Höchste Zeit, Grenzen einzuziehen

Lohnsteigerungen auf Kosten Dritter bringen die Gesellschaft in eine Schieflage. Es wäre somit höchste Zeit, Grenzen einzuziehen, um die Spaltung der Arbeitswelt zu stoppen – mit einem gesetzlichen Mindestlohn vor allem. Doch in dieser Frage ist Schwarz-Gelb völlig uneins. Fast alle sind dafür, nur die FDP nicht.

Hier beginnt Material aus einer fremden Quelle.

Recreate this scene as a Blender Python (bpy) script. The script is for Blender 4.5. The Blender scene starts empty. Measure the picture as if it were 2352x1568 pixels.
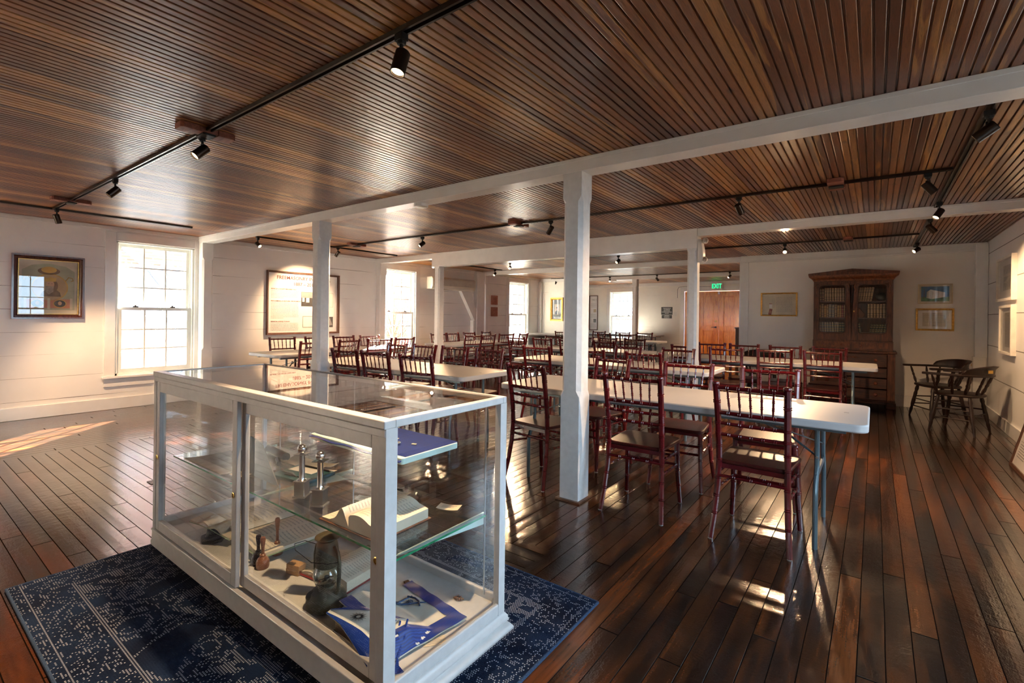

Es mag freilich sein, dass sich der Widerstand der Liberalen gegen die Lohnuntergrenze bald erübrigt, weil die Koalition für einen Wahlsieg im Herbst auf die Stimmen aus dem Arbeitnehmerlager angewiesen ist.

Wegen der Bundestagswahlen liegt es gerade voll im Trend, sich für die Sache der Beschäftigten einzusetzen. Das Buhlen um den Wähler könnte diesmal sogar die Länder zu einer spendablen Haltung veranlassen. Das macht es zwar schwerer, ihre hochdefizitären Haushalte zu entlasten, aber immerhin: Die Lohnempfänger dürfen sich auf ein ergiebiges Jahr 2013 freuen.